Investing interest of FD into mutual funds

POSTED BY praveen ON November 28, 2012 12:13 pm COMMENTS (5)

I’m great fan of this blog and have learned many fincial knowledge.

I have question related to mutual funds. I have been talking about some of my friends who had been invested in mutual funds for long time. There was suggestion that it better park the money FD rather than investing in MF as markets not doing good for the last 5years, even in long term let say after 15 years when you ready to redem the MF amout for your need and if there is recession at that time then will get very low or even negative returns. I know as theory Equity based mutual funds should give good returns in long run if this is true why inflow of MF in market is low compared to outflow MF amount in each quater. 

http://www.business-standard.com/india/news/mfs-lose-equity-assets-for-fifth-month-inrow/492086/

I’m long term investor, wanted to start the SIP for the following goals. Please suggest good funds for these goals. I’m planning to park amout in the FD and invest the interest earned into Mutual funds, Is it a wise decision ?

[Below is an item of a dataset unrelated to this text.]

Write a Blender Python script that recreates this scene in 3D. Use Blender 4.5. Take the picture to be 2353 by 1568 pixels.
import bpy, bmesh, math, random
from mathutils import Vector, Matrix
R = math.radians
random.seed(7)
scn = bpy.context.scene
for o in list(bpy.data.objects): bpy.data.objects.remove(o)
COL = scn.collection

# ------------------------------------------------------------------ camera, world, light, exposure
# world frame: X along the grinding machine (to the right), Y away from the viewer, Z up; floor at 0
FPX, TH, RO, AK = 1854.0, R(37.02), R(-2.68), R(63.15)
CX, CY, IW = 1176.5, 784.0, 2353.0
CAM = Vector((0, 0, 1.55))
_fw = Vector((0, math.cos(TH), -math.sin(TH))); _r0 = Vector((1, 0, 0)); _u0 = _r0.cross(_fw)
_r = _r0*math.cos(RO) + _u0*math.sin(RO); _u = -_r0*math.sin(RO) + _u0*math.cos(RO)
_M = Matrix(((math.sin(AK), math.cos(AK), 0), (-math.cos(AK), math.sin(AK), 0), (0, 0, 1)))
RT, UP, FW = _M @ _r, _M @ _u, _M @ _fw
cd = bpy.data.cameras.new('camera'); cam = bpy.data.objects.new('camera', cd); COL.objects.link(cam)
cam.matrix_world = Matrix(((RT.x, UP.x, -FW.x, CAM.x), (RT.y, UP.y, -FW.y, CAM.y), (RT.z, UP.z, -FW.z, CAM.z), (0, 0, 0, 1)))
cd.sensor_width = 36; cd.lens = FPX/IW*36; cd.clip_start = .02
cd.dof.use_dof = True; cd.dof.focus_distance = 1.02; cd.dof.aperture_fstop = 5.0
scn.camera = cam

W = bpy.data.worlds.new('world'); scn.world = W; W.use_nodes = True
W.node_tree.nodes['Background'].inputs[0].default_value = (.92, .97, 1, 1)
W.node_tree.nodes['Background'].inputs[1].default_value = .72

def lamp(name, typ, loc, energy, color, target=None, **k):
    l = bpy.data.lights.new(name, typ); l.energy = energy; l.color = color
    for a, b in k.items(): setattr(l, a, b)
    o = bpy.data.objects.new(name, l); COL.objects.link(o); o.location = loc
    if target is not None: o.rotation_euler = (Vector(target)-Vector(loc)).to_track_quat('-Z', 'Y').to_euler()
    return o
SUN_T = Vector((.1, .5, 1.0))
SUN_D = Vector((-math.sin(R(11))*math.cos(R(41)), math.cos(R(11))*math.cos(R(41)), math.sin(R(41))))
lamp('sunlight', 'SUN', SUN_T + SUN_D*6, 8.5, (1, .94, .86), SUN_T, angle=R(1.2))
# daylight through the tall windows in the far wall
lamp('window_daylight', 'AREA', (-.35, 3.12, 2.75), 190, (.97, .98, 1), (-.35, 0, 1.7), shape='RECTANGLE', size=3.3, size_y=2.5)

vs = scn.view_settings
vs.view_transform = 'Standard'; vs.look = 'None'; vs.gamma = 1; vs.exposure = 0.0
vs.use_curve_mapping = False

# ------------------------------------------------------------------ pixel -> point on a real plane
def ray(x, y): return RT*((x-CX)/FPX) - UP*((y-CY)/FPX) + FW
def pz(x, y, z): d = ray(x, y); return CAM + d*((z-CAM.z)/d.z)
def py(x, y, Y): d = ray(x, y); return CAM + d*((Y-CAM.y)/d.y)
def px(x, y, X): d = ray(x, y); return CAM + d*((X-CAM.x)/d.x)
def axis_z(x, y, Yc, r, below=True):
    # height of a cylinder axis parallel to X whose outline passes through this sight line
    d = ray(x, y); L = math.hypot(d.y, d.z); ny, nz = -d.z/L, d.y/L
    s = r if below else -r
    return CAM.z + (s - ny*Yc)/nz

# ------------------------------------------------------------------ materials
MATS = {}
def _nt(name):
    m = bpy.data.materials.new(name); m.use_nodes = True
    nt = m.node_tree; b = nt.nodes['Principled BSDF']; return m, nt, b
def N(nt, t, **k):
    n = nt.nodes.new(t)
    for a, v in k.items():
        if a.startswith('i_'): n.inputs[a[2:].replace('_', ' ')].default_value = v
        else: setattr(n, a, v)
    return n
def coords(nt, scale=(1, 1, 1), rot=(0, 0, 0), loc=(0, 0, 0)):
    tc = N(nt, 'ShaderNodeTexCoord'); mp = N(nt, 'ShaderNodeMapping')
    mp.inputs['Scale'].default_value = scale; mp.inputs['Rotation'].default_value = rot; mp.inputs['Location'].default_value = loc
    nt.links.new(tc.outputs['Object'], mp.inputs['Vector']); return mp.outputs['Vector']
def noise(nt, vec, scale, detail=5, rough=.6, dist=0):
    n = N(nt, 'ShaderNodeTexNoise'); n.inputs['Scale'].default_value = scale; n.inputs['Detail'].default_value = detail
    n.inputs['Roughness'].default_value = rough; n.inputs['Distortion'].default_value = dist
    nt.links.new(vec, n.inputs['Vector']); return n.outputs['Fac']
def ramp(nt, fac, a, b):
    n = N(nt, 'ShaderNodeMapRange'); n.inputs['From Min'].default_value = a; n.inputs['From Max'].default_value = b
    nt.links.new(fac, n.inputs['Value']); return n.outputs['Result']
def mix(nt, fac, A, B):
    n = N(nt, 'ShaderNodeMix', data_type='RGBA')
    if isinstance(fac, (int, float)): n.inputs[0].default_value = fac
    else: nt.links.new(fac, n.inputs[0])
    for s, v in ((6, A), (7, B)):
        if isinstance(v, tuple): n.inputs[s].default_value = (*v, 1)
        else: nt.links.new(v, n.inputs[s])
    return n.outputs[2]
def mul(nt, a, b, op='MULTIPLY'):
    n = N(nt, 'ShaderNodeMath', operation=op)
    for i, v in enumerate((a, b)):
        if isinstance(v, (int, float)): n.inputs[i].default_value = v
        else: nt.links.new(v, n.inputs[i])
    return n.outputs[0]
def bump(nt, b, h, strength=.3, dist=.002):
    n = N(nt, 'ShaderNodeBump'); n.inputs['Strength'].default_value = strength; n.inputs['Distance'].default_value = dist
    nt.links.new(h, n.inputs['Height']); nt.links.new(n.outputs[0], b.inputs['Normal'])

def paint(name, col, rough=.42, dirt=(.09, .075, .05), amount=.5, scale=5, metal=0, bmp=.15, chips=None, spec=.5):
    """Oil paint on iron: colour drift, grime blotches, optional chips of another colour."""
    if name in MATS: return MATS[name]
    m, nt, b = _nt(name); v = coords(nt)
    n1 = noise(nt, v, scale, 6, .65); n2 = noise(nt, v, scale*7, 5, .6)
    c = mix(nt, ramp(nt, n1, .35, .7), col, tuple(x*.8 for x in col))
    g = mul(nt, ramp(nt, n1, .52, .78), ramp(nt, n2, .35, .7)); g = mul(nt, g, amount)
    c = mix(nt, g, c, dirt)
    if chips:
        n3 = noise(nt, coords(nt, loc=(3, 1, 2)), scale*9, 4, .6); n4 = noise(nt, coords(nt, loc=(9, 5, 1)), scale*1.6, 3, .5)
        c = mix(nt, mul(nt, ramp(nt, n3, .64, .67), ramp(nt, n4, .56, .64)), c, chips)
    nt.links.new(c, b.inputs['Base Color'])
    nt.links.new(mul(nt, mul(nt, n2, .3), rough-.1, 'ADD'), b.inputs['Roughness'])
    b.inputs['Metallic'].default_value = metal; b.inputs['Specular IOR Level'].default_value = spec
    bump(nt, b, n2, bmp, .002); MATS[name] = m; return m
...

1. child’s Higher eduction after 15 years

2. Child’s marriage after 25 years

3. Retirement after 15 years

5 replies on this article “Investing interest of FD into mutual funds”

  1. praveen says:

    Thanks for information. I have started the PPF this year with maximum limit. I’m planning to start another PPF account on wife’s name next financial year so that there is gap b/w maturities.

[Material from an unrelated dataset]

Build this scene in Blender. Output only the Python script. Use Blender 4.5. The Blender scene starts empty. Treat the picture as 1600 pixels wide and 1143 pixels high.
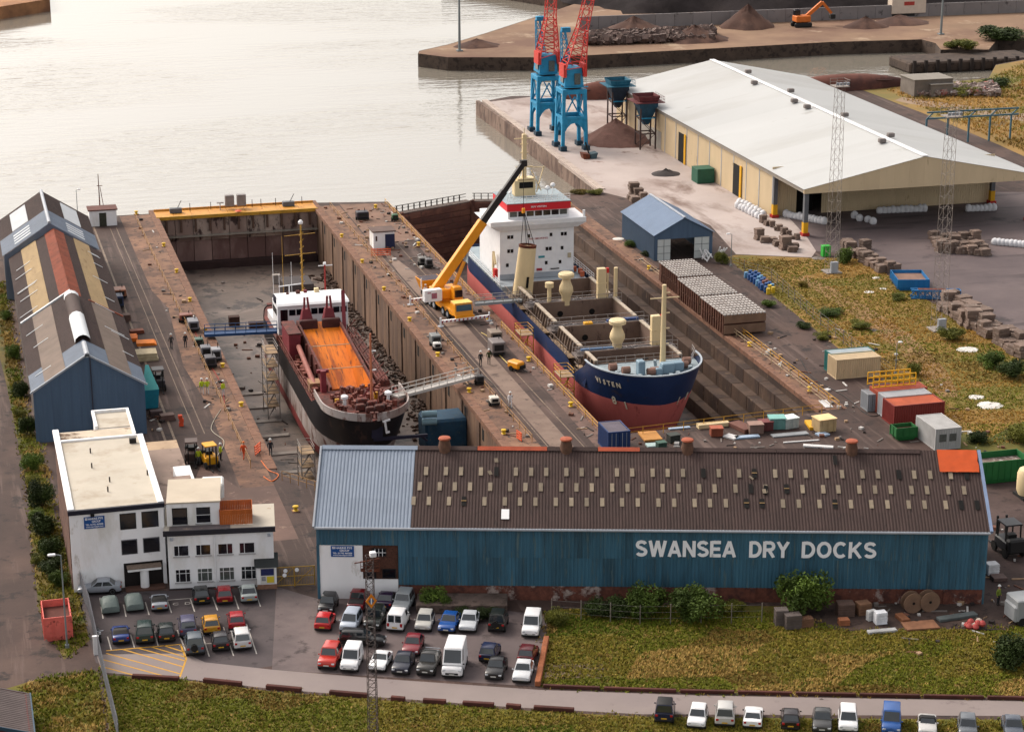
import bpy, bmesh, math, random
from mathutils import Vector, Matrix
from mathutils.geometry import tessellate_polygon
R = math.radians
rnd = random.Random(11)
SC = bpy.context.scene
COL = SC.collection
# ---------------------------------------------------------------- camera, sky, sun, exposure
YAW = R(15.1); PITCH = R(17.5); CAMH = 82.0; FPX = 3300.0
cam = bpy.data.cameras.new('camera'); cam.sensor_width = 36; cam.lens = 36 * FPX / 1600
cam.clip_end = 6000; cam.clip_start = 1
camo = bpy.data.objects.new('camera', cam); COL.objects.link(camo)
camo.location = (0, 0, CAMH); camo.rotation_euler = (R(90) - PITCH, 0, -YAW)
SC.camera = camo
SUN_AZ = R(-38); SUN_EL = R(44)          # azimuth from +Y towards +X
W = bpy.data.worlds.new('World'); SC.world = W; W.use_nodes = True
nt = W.node_tree; nt.nodes.clear()
sky = nt.nodes.new('ShaderNodeTexSky'); sky.sky_type = 'NISHITA'; sky.sun_disc = False
sky.sun_elevation = SUN_EL; sky.sun_rotation = SUN_AZ; sky.air_density = 1.0; sky.dust_density = 4.0; sky.ozone_density = 1.0
hs = nt.nodes.new('ShaderNodeHueSaturation'); hs.inputs['Saturation'].default_value = 0.28   # thin overcast: little blue left
bg = nt.nodes.new('ShaderNodeBackground'); bg.inputs[1].default_value = 0.15
wo = nt.nodes.new('ShaderNodeOutputWorld')
wm = nt.nodes.new('ShaderNodeMix'); wm.data_type = 'RGBA'; wm.blend_type = 'MULTIPLY'; wm.inputs[0].default_value = 1; wm.inputs[7].default_value = (1.02, .965, .90, 1)   # warm veil of cloud
nt.links.new(sky.outputs[0], hs.inputs['Color']); nt.links.new(hs.outputs[0], wm.inputs[6]); nt.links.new(wm.outputs[2], bg.inputs[0]); nt.links.new(bg.outputs[0], wo.inputs[0])
sun = bpy.data.lights.new('sun', 'SUN'); sun.energy = .85; sun.angle = R(30); sun.color = (1, .9, .78)
suno = bpy.data.objects.new('sun', sun); COL.objects.link(suno)
sd = Vector((math.sin(SUN_AZ) * math.cos(SUN_EL), math.cos(SUN_AZ) * math.cos(SUN_EL), math.sin(SUN_EL)))
suno.rotation_euler = sd.to_track_quat('Z', 'Y').to_euler(); suno.location = (0, 100, 150)
vs = SC.view_settings; vs.view_transform = 'Standard'; vs.look = 'None'; vs.gamma = 1; vs.exposure = 1.0; vs.use_curve_mapping = False

# ---------------------------------------------------------------- survey: photo pixel -> place on a level plane (dock-aligned frame)
_c, _s = math.cos(PITCH), math.sin(PITCH)
def G(px, py, z=0.0):
    x = (px - 800) / FPX; y = -(py - 571.5) / FPX
    t = (z - CAMH) / (-_s + y * _c)
    a, b = x * t, (_c + y * _s) * t
    return (a * math.cos(YAW) + b * math.sin(YAW), -a * math.sin(YAW) + b * math.cos(YAW), z)
def HZ(px, py, top, z=0.0):      # height of a post standing at (px,py) that reaches row top
    x = (px - 800) / FPX; y = -(py - 571.5) / FPX
    t = (z - CAMH) / (-_s + y * _c); Y = (_c + y * _s) * t
    k = (571.5 - top) / FPX
    return Y * (k * _c - _s) / (_c + k * _s) + CAMH - z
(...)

  2. I have the sensex returns in an excel file Happy to give it to anyone. you can judge for yourself.
    pattu [AT] iitm.ac.in

    What Vikash refers to the starting date of investing matter in stock IF you dont wait long enough (at least 10 years). I have a sensex return simulator
    at
    freefincal.wordpress.com
    Check it out.

    No one is saying invest 100% in stocks. You need to have debt exposure too. FDs are taxable and can be significant for a large period.

    A well diversified portfolio is key to financial success.

  3. Vikash says:

    This is incorrect information.

    Sensex has given a CAGR return of only 7% in last 20 years. (1992 to 2012). It is not that easy to beat benchmark index all the time. 80% MF has under-performed in last 5-6 years.

    In Last 20 years, Bank FD returned a CAGR of 8% (post tax). 100% safe too. Even Gold and Real-estate has done quite well.

    In last 5 years, Sensex gave negative return whereas Bank FD 9%, Real-estate and Gold 25% .

    The problem is that most of the people calculate Sensex from base price. Today, market is mature enough. One should expect 12% CAGR return only over 10-15 years. Anything more bonus. If one can time, Return could be better 15%-20%. It’s myth that people make money in equity only in long run. On contrary, I have seen more people making money in Gold/real-estate with less volatility.

    Regards,
    Vikash

    1. Ramesh says:

      Why don’t you give specific values according to which you have calculated these returns?
      7% from 1992 to 2012. Really. Since you are trying to show CAGR total returns. Show us the calculations.

      Bank FD = cagr of 8% (post tax). Amazing data again. Let us see some facts there too.

      Also, why 5 years and not 4 years. 😉

  4. Dear Praveen,

    people who exit MFs during markets lows have no clue about investing. The idea of investing in MFs or stocks is to beat inflation comfortably. In a 15 year period sensex has never given a negative return. The average 15 year return is 15% and the lowest 15 year return is about 10% which is still good to keep pace with inflation. Discipline investing in MFs will give you good returns. You can exit your MFs a couple of years before your goals.

    first choose a large cap fund like Franklin India Blue Chip and a
    balance fund like HDFC Balanced or Prudence and begin SIPs
    learn how they behave and then you could add 1 large+midcap fund.

    For a goal which is 15 financial years away you could begin a PPF.